Sicuramente Michele Placido ha saputo rendere la tragedia mostrando come le forti tensioni che la animano si proiettino nella nostra quotidianità, fatta di scontri atroci e violenti che, oltre le vicende prettamente familiari, coinvolgono la collettività: la violenza delle due sorelle accomunate dalla smania di potere, l’ammiccare lascivo di Regan (Maria Chiara Augenti) e Goneril (Marta Nuti) che si lasciano corrompere e trasformare fino a competere indegnamente per lo stesso uomo, proprio per quel viscido e sghignazzante Edmund – un Giulio Forges Davanzati intenso – bene rappresentano il declino dei poteri subalterni che, essendo basati sul fallimento dei padri, finiscono per implodere nella propria corruzione. Senza scampo. Seguendo la trasformazione delle due donne, sempre più degenerate, sempre più abili barattiere di parole che non hanno più alcun peso, gli abiti – realizzati da Daniele Gelsi – si fanno sempre più moderni, come quelli delle eroine dei videogiochi: borchiati, di pelle scura e liscia. E così dopo avere sopportato la tempesta, rinnegato dalle figlie, accompagnato soltanto dal fedele Conte di Kent (Francesco Biscione) – costretto a sua volta a mascherarsi perché bandito dallo stesso Re per avere difeso Cordelia – e dal Matto – un Brenno Placido frizzante e sibillino – Lear si spoglia dei suoi abiti regali, vaga per il Paese come un clochard di oggi, coperto da un poncho giallo paglierino, privo dell’abito rosso a cui aveva delegato la sanguigna autorità che riteneva di possedere.

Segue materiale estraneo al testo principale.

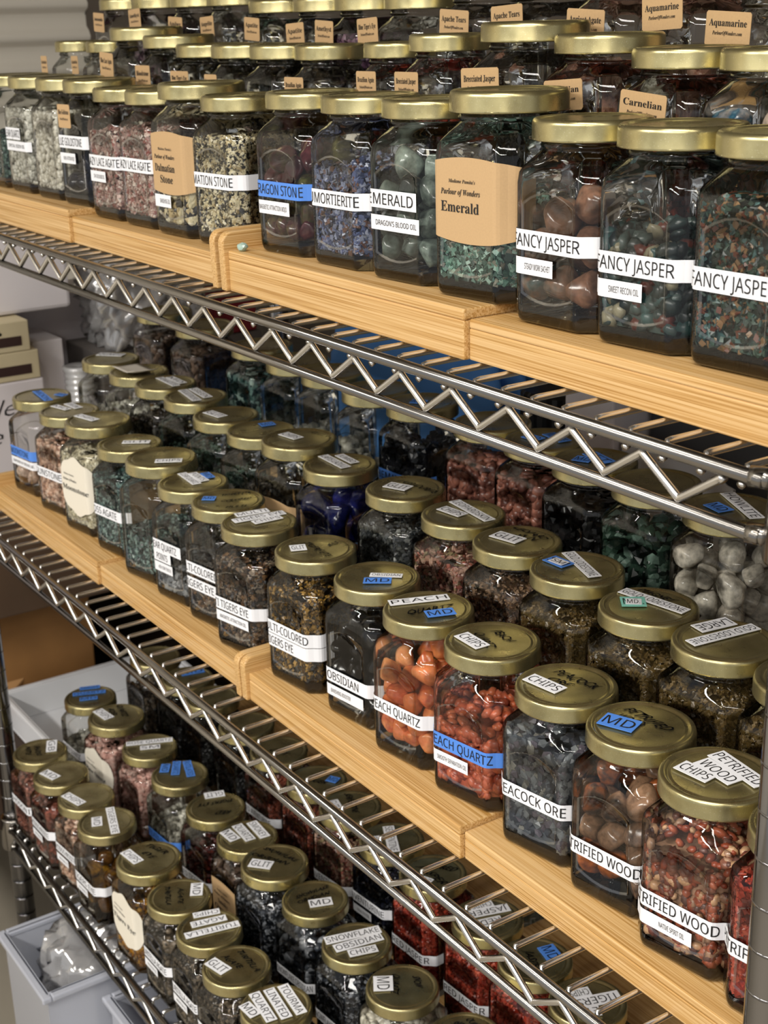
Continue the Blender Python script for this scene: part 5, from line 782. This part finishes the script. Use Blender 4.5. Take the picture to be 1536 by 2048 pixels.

I monologhi e i dialoghi con l’ormai cieco Gloucester sono momenti in cui Michele Placido “gioca” sapientemente il suo ruolo: l’amalgama perfettamente riuscita tra la forza del messaggio shakespeareano e la leggerezza, tutta sudata, dell’intera compagnia è davvero coinvolgente.

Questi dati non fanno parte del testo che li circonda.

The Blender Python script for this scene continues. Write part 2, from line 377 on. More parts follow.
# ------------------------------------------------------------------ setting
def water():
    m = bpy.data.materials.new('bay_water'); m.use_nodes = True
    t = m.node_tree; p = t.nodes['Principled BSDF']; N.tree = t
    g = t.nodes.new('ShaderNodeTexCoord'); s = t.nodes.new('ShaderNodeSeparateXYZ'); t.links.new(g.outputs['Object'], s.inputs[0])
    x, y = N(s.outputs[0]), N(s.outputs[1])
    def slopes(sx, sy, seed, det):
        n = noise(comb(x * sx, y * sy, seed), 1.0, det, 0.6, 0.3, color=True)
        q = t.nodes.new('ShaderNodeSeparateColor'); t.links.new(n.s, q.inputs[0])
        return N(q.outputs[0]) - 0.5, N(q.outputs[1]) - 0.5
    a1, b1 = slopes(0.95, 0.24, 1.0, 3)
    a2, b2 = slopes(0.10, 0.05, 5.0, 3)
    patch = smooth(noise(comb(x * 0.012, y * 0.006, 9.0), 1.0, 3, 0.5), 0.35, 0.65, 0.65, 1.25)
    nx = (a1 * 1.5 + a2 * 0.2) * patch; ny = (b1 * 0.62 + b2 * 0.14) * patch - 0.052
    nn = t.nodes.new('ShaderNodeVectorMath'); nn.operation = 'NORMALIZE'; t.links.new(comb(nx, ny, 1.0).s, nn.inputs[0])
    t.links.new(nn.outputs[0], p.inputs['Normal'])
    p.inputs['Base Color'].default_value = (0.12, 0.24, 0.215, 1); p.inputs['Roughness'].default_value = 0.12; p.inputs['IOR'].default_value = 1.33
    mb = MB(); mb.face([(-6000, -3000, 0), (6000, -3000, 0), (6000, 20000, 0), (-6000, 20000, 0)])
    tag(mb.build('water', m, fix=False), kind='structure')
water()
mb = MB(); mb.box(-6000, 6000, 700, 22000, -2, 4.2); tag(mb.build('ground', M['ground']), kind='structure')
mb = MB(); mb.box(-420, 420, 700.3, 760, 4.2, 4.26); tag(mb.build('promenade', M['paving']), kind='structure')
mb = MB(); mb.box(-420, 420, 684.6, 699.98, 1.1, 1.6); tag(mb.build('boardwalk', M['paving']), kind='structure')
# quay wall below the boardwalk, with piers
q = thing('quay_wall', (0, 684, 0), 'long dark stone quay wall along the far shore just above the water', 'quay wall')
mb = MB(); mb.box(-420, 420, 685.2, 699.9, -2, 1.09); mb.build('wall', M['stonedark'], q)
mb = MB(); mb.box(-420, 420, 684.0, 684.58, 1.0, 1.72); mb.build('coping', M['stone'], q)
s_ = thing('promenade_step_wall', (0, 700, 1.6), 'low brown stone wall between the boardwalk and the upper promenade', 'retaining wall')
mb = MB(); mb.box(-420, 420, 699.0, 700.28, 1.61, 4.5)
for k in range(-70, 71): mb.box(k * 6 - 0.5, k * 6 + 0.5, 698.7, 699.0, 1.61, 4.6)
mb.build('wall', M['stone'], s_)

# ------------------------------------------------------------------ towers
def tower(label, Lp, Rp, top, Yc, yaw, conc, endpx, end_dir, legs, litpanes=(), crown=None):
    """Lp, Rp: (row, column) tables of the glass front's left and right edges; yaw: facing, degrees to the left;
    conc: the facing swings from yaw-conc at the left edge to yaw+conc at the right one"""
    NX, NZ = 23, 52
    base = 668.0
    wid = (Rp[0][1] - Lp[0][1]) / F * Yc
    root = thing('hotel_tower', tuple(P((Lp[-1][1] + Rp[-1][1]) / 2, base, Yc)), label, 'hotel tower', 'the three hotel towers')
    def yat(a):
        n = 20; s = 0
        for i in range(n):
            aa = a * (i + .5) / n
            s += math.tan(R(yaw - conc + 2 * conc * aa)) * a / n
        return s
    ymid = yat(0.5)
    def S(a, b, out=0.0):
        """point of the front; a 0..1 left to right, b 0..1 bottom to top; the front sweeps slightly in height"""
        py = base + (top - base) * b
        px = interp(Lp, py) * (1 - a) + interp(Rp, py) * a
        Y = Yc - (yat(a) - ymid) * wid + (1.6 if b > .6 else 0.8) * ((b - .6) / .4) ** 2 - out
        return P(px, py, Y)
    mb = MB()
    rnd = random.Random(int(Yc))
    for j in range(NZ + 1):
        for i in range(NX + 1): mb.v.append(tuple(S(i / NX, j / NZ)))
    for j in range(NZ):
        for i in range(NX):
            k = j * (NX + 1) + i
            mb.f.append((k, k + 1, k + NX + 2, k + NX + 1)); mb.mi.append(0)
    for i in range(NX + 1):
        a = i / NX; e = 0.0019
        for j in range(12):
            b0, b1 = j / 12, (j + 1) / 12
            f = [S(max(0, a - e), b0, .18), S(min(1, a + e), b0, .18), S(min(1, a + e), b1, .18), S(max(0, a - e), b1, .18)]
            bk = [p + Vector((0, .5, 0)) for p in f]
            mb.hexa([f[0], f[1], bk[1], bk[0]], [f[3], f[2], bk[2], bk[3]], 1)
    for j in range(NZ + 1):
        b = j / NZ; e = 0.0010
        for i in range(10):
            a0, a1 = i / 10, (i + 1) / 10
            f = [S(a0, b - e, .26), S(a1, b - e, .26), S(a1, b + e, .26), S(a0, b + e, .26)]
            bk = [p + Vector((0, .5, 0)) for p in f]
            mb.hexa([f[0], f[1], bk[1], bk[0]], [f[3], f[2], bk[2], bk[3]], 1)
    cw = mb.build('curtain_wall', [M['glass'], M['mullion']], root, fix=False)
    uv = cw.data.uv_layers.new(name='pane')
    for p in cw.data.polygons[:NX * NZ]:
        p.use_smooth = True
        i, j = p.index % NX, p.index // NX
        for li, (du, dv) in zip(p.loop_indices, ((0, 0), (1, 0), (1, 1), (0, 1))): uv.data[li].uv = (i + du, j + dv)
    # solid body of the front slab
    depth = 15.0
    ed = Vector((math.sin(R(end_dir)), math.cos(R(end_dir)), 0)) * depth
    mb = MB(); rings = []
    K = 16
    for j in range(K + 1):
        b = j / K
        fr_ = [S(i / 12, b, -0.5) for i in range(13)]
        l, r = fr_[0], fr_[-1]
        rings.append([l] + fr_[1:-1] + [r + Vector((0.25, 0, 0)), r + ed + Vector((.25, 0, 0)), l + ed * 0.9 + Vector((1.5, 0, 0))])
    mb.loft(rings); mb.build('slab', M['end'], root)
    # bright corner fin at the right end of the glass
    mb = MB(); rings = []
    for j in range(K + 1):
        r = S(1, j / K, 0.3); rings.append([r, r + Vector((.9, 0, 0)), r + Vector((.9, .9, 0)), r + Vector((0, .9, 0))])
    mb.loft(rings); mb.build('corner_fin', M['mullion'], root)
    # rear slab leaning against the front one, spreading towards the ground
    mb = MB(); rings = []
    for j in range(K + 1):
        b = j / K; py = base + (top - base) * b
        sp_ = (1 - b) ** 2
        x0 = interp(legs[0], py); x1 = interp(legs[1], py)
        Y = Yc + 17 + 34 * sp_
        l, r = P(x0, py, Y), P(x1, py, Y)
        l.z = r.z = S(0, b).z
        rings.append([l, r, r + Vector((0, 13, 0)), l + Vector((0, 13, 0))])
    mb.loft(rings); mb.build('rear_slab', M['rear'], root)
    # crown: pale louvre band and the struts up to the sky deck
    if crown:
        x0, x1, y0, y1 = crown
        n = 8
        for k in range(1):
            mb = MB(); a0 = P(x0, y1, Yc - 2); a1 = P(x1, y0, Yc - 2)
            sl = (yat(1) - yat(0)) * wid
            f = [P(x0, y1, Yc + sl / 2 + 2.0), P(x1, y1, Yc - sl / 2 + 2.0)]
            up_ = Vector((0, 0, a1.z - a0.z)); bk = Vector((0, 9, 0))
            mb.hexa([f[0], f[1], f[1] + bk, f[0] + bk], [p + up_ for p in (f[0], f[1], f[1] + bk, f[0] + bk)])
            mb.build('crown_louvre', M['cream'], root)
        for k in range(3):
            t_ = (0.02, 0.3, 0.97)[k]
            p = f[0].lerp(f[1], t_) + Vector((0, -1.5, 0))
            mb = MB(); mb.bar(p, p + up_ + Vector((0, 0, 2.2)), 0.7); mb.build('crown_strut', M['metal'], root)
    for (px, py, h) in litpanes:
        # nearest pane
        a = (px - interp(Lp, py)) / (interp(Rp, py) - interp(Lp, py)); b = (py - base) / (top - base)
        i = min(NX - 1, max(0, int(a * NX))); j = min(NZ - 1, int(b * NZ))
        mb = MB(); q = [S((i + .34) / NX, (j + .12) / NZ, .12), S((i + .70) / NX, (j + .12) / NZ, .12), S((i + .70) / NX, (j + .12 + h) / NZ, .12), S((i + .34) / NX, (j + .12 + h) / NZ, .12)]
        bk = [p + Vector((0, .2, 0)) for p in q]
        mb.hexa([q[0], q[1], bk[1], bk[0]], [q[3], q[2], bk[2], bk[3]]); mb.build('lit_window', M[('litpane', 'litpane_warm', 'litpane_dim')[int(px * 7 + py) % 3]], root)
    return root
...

Topica nell’economia della tragedia è la scena che vede protagonisti assoluti un figlio che si è finto folle (Edgard) ed un padre che, per avere difeso patria e re, è stato accecato (Gloucester): è questo un momento di una tenerezza struggente, che colpisce per la sua intensità e per la forte valenza metaforica; non solo, Shakespeare ribadisce, come spesso fa nelle sue opere (nel monologo di Macbeth «La vita non è altro che un’ombra vagante: un povero attore che si pavoneggia e si agita per la sua ora sul palcoscenico, e poi tace; è un racconto recitato da un idiota gonfio di suono e di furia che non significa nulla»), il senso profondo dell’atto teatrale: Edgard è il “personaggio” – guida dell'”Attore” Gloucester che il mondo ha accecato con la sua atroce blasfemia nei confronti della vita. In cerca di un significato non resta che farsi guidare dal coraggio dell’espressione.

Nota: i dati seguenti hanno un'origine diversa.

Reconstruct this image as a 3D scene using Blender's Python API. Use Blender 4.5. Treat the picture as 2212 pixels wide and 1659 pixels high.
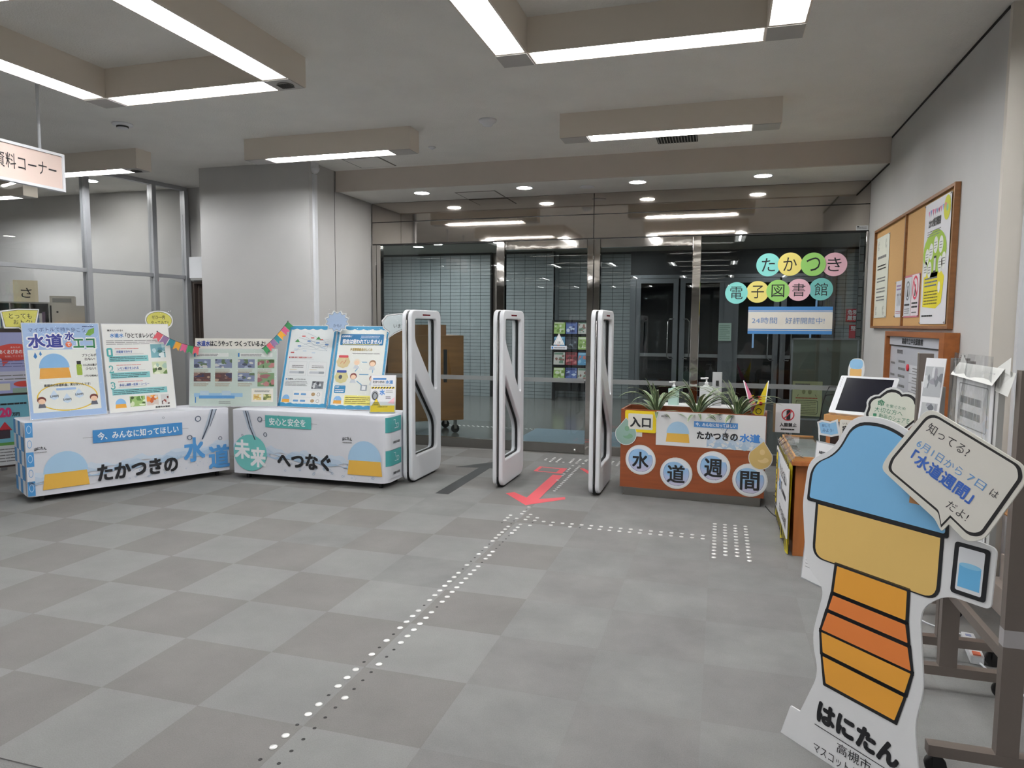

Perché se Cordelia giace deposta su un tavolaccio gelido, morta dopo avere cantato a piena voce un Hallelujah cristallino – la canzone di Leonard Cohen è uno dei riferimenti postmoderni presenti nella messinscena -, se lo stesso Lear, che ha usurpato la sua vita, si piega sul bordo del palco, proprio dal bordo del palco Edgard si volta a guardare indietro per pronunciare parole nuovamente e inesorabilmente piene di senso: «Noi dobbiamo accettare il peso di questo tempo triste. Dire ciò che sentiamo e non ciò che conviene dire. I più vecchi hanno sopportato di più: noi che siamo giovani non vedremo tanto né tanto a lungo vivremo».